+++ Collected material
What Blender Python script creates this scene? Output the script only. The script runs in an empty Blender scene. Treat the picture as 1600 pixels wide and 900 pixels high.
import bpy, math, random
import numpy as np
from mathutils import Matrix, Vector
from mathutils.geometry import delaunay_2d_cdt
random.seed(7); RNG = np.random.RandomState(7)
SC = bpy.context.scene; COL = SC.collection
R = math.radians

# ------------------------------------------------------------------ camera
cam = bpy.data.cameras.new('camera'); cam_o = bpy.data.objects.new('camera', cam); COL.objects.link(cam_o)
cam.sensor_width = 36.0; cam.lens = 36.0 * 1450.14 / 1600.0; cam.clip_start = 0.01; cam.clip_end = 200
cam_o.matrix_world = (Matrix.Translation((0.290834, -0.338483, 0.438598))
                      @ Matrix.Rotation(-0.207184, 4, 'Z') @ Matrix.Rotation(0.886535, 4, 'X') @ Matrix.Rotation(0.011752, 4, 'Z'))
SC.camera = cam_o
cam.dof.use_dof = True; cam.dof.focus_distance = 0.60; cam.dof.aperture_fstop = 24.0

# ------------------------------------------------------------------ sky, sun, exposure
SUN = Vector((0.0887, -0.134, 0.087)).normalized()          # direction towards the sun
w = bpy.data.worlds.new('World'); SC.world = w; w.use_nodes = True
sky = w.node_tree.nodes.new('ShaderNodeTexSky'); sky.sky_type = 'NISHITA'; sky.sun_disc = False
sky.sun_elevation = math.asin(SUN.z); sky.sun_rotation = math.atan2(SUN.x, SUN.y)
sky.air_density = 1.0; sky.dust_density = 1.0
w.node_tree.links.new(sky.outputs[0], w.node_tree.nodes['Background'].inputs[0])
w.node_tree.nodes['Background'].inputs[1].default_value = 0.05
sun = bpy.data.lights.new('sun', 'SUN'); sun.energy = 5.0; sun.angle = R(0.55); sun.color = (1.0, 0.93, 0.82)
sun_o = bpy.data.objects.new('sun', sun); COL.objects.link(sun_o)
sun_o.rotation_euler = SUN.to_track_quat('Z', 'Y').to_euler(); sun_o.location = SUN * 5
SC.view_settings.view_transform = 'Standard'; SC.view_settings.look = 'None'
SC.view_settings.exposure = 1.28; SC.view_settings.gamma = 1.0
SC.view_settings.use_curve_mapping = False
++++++
What is being asked: Write out the listing once more, matching it exactly.

Response to the task:
What Blender Python script creates this scene? Output the script only. The script runs in an empty Blender scene. Treat the picture as 1600 pixels wide and 900 pixels high.
import bpy, math, random
import numpy as np
from mathutils import Matrix, Vector
from mathutils.geometry import delaunay_2d_cdt
random.seed(7); RNG = np.random.RandomState(7)
SC = bpy.context.scene; COL = SC.collection
R = math.radians

# ------------------------------------------------------------------ camera
cam = bpy.data.cameras.new('camera'); cam_o = bpy.data.objects.new('camera', cam); COL.objects.link(cam_o)
cam.sensor_width = 36.0; cam.lens = 36.0 * 1450.14 / 1600.0; cam.clip_start = 0.01; cam.clip_end = 200
cam_o.matrix_world = (Matrix.Translation((0.290834, -0.338483, 0.438598))
                      @ Matrix.Rotation(-0.207184, 4, 'Z') @ Matrix.Rotation(0.886535, 4, 'X') @ Matrix.Rotation(0.011752, 4, 'Z'))
SC.camera = cam_o
cam.dof.use_dof = True; cam.dof.focus_distance = 0.60; cam.dof.aperture_fstop = 24.0

# ------------------------------------------------------------------ sky, sun, exposure
SUN = Vector((0.0887, -0.134, 0.087)).normalized()          # direction towards the sun
w = bpy.data.worlds.new('World'); SC.world = w; w.use_nodes = True
sky = w.node_tree.nodes.new('ShaderNodeTexSky'); sky.sky_type = 'NISHITA'; sky.sun_disc = False
sky.sun_elevation = math.asin(SUN.z); sky.sun_rotation = math.atan2(SUN.x, SUN.y)
sky.air_density = 1.0; sky.dust_density = 1.0
w.node_tree.links.new(sky.outputs[0], w.node_tree.nodes['Background'].inputs[0])
w.node_tree.nodes['Background'].inputs[1].default_value = 0.05
sun = bpy.data.lights.new('sun', 'SUN'); sun.energy = 5.0; sun.angle = R(0.55); sun.color = (1.0, 0.93, 0.82)
sun_o = bpy.data.objects.new('sun', sun); COL.objects.link(sun_o)
sun_o.rotation_euler = SUN.to_track_quat('Z', 'Y').to_euler(); sun_o.location = SUN * 5
SC.view_settings.view_transform = 'Standard'; SC.view_settings.look = 'None'
SC.view_settings.exposure = 1.28; SC.view_settings.gamma = 1.0
SC.view_settings.use_curve_mapping = False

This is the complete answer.